Gateway really wanted to ring Penn-Trafford’s bell on Friday night.
And when the sound of the cacophony finally rang through Warriors Stadium, it didn’t only mean the Gators had won the Battle for the Bell. It meant they were headed for the playoffs.
Senior quarterback Brad Birch came alive in the second half as he finished 16 of 29 for 196 yards and a touchdown to help Class 5A No. 3 Gateway (4-3, 4-0) oust host No. 4 Penn-Trafford (3-3, 2-1) to a 31-27 victory against their rivals.
“I think that we left a lot of plays on the field in the first half,” Gateway coach Don Holl said. “But we convinced our guys to get some stops and we’re going to make enough plays to win this thing.”
Not only did Gateway win the game. Their victory, combined with Norwin’s loss to Franklin Regional, meant the Gators clinched the Big East Conference title.
“That’s big for us to win the conference,” Birch said. “We faced some adversity this season and we still won.”
Birch missed several games early in the season after he was in a car accident, but he showed he’s all the way back. In addition to his 196 yards through the air, he was instrumental in the offensive attack late, running the quarterback draw to perfection to the tune of 33 much-needed yards in the late going as the Gators were trying to close it out.
“He’s a tremendous athlete,” Holl said. “He did what we needed him to do and helped us to win.”
Though Birch didn’t really get going until the second half, Jaquon Reynolds did his best to keep the team in the game in the early going. Reynolds scored a pair of short touchdowns, including a 1-yard plunge with 7:19 left in the third quarter that gave the Gators a 14-13 lead they never relinquished.
But what may have been the turning point was how the Gateway defense rose to the occasion in the first half to stop Penn-Trafford running back Tasso Whipple.
In the first quarter, Whipple ran roughshod through the Gateway defense as he broke off a 48-yard run that set up his own 16-yard touchdown scamper and peeled off another for 42 that set the Warriors up deep in Gators territory at the end of the first quarter in a drive that stalled at the Gateway 32.

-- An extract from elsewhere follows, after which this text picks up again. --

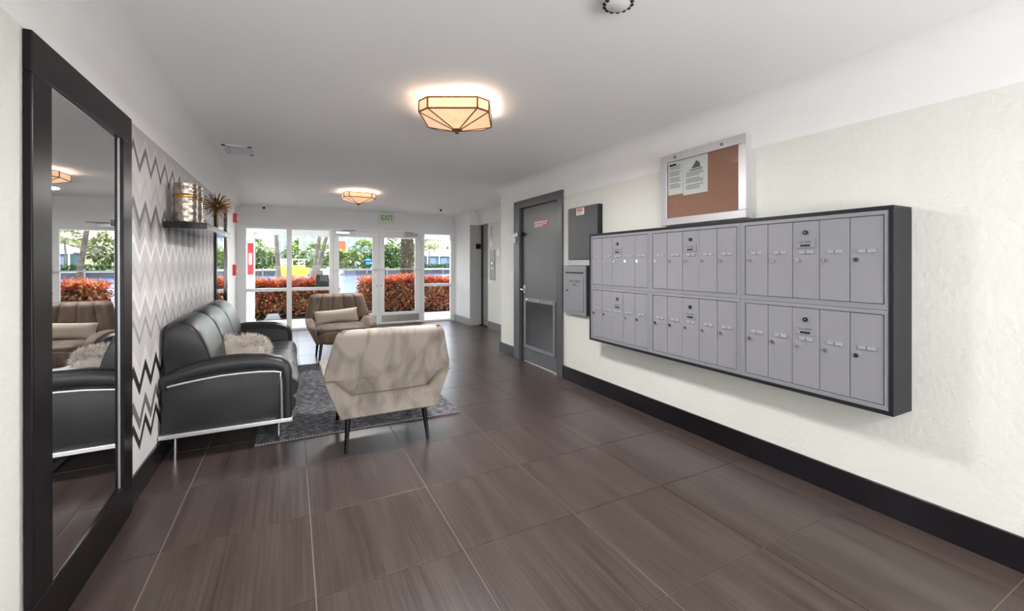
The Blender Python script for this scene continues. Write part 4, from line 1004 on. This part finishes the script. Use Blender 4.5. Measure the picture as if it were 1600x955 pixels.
tree('deep green tree left in right exit door glass', 21.0, 101, 4.6, (2.2, 1.7, 1.9), 'deep', 57)
tree('olive tree behind thick trunk in right door', 25.4, 104, 6.4, (2.6, 2.0, 2.6), 'olive', 58)
tree('olive green tree behind the blue bungalow', 34.5, 116, 8.5, (4.5, 3.0, 3.0), 'olive', 59)
tree('dark dense tree far left behind palm cluster', -7.6, 108, 6.5, (3.6, 2.6, 3.0), 'deep', 60, 700)
tree('tall deep green tree behind right door far bank', 22.5, 112, 8.8, (3.0, 2.4, 3.2), 'deep', 61)
for i, (lb, x, y, h, fl, sd_) in enumerate([('far bank palm at far left by red cabinet', -6.6, 100, 5.6, 2.2, 71), ('tallest far bank palm in first window cluster', -5.6, 102, 6.6, 2.4, 72), ('far bank palm right in first window cluster', -4.5, 100, 5.2, 2.2, 73), ('short far bank palm next to slim trunk', -3.6, 101, 4.6, 2.0, 74),
                                            ('tall far bank palm in right sidelight glass', 29.3, 101, 7.0, 2.6, 75), ('far bank palm at right door edge', 20.2, 100, 6.8, 2.6, 76), ('leaning far bank palm beside blue bungalow', 31.5, 104, 7.6, 2.6, 77), ('low far bank palm in left exit door', 11.8, 99, 3.4, 1.6, 78)]):
    palm(lb, x, y, .05, h * .8, (random.uniform(-.4, .4), 0), .17, 18, fl, sd_, group='palms on the far bank')
hd = thing('far_hedge', 'low clipped green hedge along the far bank lawn', 'hedge', (12, 98.3, .05))
fm = MB(); random.seed(90)
for k in range(2600):
    leaf(fm, Vector((random.uniform(-10, 42), 98.7 + random.uniform(-.4, .4), random.uniform(.1, 1.0))), Vector((random.uniform(-1, 1), random.uniform(-1, .2), random.uniform(-.3, 1))), Vector((0, 0, 1)), .55, .35)
fm.build('foliage', LM['deep'], hd, kind='stuff')

# yellow water taxi
yb = thing('yellow_boat', 'yellow river boat with white canopy by the far sea wall', 'boat', (.3, 92, -1.05))
hull = []
for u, w, zk, zs in ((-2.5, .55, -1.0, .1), (-2.3, .95, -1.25, .12), (0, 1.0, -1.3, .15), (1.6, .8, -1.25, .28), (2.7, .12, -.8, .5)):
    hull.append([Vector((.3 + u, 92 - w, zs)), Vector((.3 + u, 92 - w * .75, zk)), Vector((.3 + u, 92 + w * .75, zk)), Vector((.3 + u, 92 + w, zs))])
YEL = mat('boat_yellow', (226, 164, 10), .4)
MB().loft(hull).build('hull', YEL, yb); MB().box(-2.2, 2.3, 91.05, 92.9, .10, .95, bev=.05).build('side_screen', YEL, yb)
MB().box(-2.2, 2.3, 91.0, 93.0, 1.95, 2.12, bev=.03).build('canopy', mat('boat_white', (236, 236, 232), .5), yb)
for x in (-2.0, -.95, .1, 1.15, 2.15):
    for y in (91.1, 92.9): MB().cyl((x, y, .9), (x, y, 2.0), .05, n=6).build('canopy_post', MATS['boat_white'], yb)
MB().box(-2.3, -1.3, 91.3, 92.7, .62, 1.35, bev=.05).build('wheelhouse', MATS['boat_white'], yb)
# second small white boat and canopies
wbt = thing('white_boat', 'small white motor boat moored at the far sea wall', 'boat', (7.3, 94, -1.05))
MB().loft([[Vector((5.6, 93.3, -.2)), Vector((5.6, 93.5, -1.1)), Vector((5.6, 94.5, -1.1)), Vector((5.6, 94.7, -.2))], [Vector((8.4, 93.4, -.1)), Vector((8.4, 93.6, -1.1)), Vector((8.4, 94.4, -1.1)), Vector((8.4, 94.6, -.1))], [Vector((9.3, 93.95, .05)), Vector((9.3, 93.97, -.7)), Vector((9.3, 94.03, -.7)), Vector((9.3, 94.05, .05))]]).build('hull', MATS['boat_white'], wbt)
MB().box(6.4, 7.6, 93.6, 94.4, -.2, .55, bev=.06).build('cabin', MATS['boat_white'], wbt)

# far buildings
WIN = mat('far_window_glass', (88, 112, 142), .15, spec=.8)
def building(name, label, x0, x1, y0, y1, h, wall, wins, rails=None):
    t = thing(name, label, 'building', ((x0 + x1) / 2, (y0 + y1) / 2, .05))
    MB().box(x0, x1, y0, y1, 0, h).build('wall', wall, t)
    w0 = None
    nx_, nz_, ww, wh, zb_ = wins
    for i in range(nx_):
        for j in range(nz_):
            x = x0 + (x1 - x0) * (i + .5) / nx_; z = zb_ + j * (h - zb_) / nz_ + .4
            if w0 is None:
                w0 = MB().box(x - ww / 2, x + ww / 2, y0 - .12, y0 + .06, z, z + wh).box(x - ww / 2 - .1, x + ww / 2 + .1, y0 - .25, y0, z - .15, z).build('window', WIN, t); wx, wz = x, z
            else: link_copy(w0, 'window', t, Vector((x - wx, 0, z - wz)))
    MB().box(x0 - .3, x1 + .3, y0 - .4, y1 + .3, h, h + .5).build('roof_parapet', wall, t)
    return t
BW = mat('far_white_stucco', (232, 234, 240), .7); BG = mat('far_grey_facade', (150, 164, 186), .6)
building('apartment_building', 'white apartment block behind trees in the second window', 2.0, 11.6, 140, 152, 17, BW, (4, 5, 1.5, 2.2, 2.5))
building('apartment_building', 'blue grey tower seen over trees in left exit door', 15.6, 25.5, 158, 170, 24, BG, (6, 7, .8, 2.6, 2))
building('apartment_building', 'pale tower at left behind the first window mullion', -4.2, .6, 150, 160, 20, BW, (3, 6, 1.0, 2.2, 3))
building('apartment_building', 'white low block right of orange wall in exit door', 12.2, 15.2, 130, 138, 12, BW, (2, 3, .8, 1.5, 4))
ow = thing('orange_building', 'orange red painted building seen in left exit door', 'building', (10.9, 122, .05))
MB().box(9.2, 12.6, 120, 124, 0, 7.2).build('wall', mat('orange_stucco', (206, 82, 50), .7), ow)
MB().box(9.0, 12.8, 119.8, 124.2, 7.2, 8.6).build('upper_wall', BW, ow)
for x in (9.9, 11.2): MB().box(x, x + .9, 119.75, 119.82, 7.4, 8.3).build('window', WIN, ow)
bg = thing('bungalow', 'blue grey riverside bungalow with pink roof in right sidelight', 'building', (33.6, 106, .05))
MB().box(29.6, 39, 103, 110, 0, 3.3).build('wall', mat('bungalow_blue', (98, 118, 148), .7), bg)
MB().loft([[Vector((28.8, 102, 3.3)), Vector((39.8, 102, 3.3)), Vector((39.8, 111, 3.3)), Vector((28.8, 111, 3.3))], [Vector((31.5, 105.5, 4.9)), Vector((38, 105.5, 4.9)), Vector((38, 107.5, 4.9)), Vector((31.5, 107.5, 4.9))]]).build('roof', mat('pink_roof_tile', (216, 178, 172), .8), bg)
MB().box(28.8, 39.8, 101.9, 102.1, 3.05, 3.35).build('fascia', MATS['boat_white'], bg)
for x in (30.2, 33.0, 35.8): MB().box(x, x + 1.5, 102.9, 103.02, 1.0, 2.6).build('window', WIN, bg)
for x in (29.4, 32.4, 35.2, 38.4): MB().cyl((x, 102.3, 0), (x, 102.3, 3.2), .13, n=8).build('porch_post', MATS['boat_white'], bg)
h2 = thing('pink_roof_house', 'house with a rose tiled roof behind the bungalow', 'building', (33, 124, .05))
MB().box(29, 38, 122, 130, 0, 6.4).build('wall', mat('cream_stucco', (226, 214, 190), .7), h2)
MB().loft([[Vector((28.2, 121, 6.4)), Vector((38.8, 121, 6.4)), Vector((38.8, 131, 6.4)), Vector((28.2, 131, 6.4))], [Vector((32.5, 125.5, 8.8)), Vector((34.5, 125.5, 8.8)), Vector((34.5, 126.5, 8.8)), Vector((32.5, 126.5, 8.8))]]).build('roof', mat('rose_roof_tile', (206, 148, 146), .8), h2)
MB().box(30.5, 32, 121.9, 122.02, 3.6, 5.2).build('window', WIN, h2); MB().box(34.5, 36, 121.9, 122.02, 3.6, 5.2).build('window', WIN, h2)
um = thing('blue_canopy', 'small bright blue canopy stand on the far bank', 'canopy', (15.0, 98.8, .05))
MB().lathe([(1.0, 1.9), (.5, 2.3), (.02, 2.5)], (15.0, 98.8, 0), 8).build('cover', mat('canopy_blue', (60, 130, 180), .6), um)
MB().box(14.5, 15.5, 98.6, 99.0, .05, 1.7).build('drape', MATS['canopy_blue'], um)
bk = thing('distant_treeline', 'continuous dark treeline closing the view far beyond the bank', 'trees', (10, 175, 0))
fm = MB(); random.seed(95)
for k in range(4200):
    x = random.uniform(-70, 120); leaf(fm, Vector((x, 176 + random.uniform(-3, 3), random.uniform(0, 1) ** .8 * (7.5 + 2.2 * math.sin(x * .21) + 1.2 * math.sin(x * .9)))), Vector((random.uniform(-1, 1), random.uniform(-1, .2), random.uniform(-.4, 1))), Vector((0, 0, 1)), 2.4, 1.7)
fm.build('foliage', LM['deep'], bk, kind='stuff')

Whipple, who has a school-record 300-yard game to his credit this season, had eight carries for 140 yards and the one touchdown in the first quarter but was held to 17 carries for 39 yards and a late score the rest of the way.
Though he did turn a short pass on a wheel route into a 63-yard second-quarter touchdown, he was held largely in check after the first quarter.
“I mean, a credit to them — they came off the ball and got us on our heels and we didn’t finish some stuff,” Holl said. “That was kind of the game they wanted — to run the ball a lot and stay on the field.”
Whipple’s receiving touchdown with 4:06 remaining in the second quarter gave Penn-Trafford a 13-7 lead at the intermission, but when Reynolds scored his second touchdown of the game in the third quarter and Blake Marsh kicked the extra point, the entire dynamic shifted.
That score by Reynolds started a string of four consecutive possessions in which Gateway scored to turn the tide.
After the Reynolds score, Birch connected with Kenny Lewis for a 34-yard touchdown to extend the Gators lead to 21-13 with 41 seconds remaining in the third quarter. But what may have been the most important tally was a 40-yard field goal from Marsh that made it a two-score game, 24-13, with 4:43 left.
To its credit, Penn-Trafford didn’t quit as things got crazy in the final minutes.
Warriors quarterback Jonny Lovre, who only completed two passes at that point, caught fire as he led a scoring drive that culminated in Whipple’s third touchdown, a 3-yard run with 1:30 remaining to get them back to 24-19.
But though the comeback was thwarted when Tristan Huston high-pointed a great bounce on the onside kick and returned it 50 yards for the clinching score, Lovre hit Nick Panko with 2 seconds remaining and passed for the 2-point conversion to close out the scoring.
With the last two drives, Lovre finished 13 of 26 for 253 yards and a touchdown. But it wasn’t enough as Gateway danced off the field ringing the bell and signaling the start of their reign as Big East Conference champions.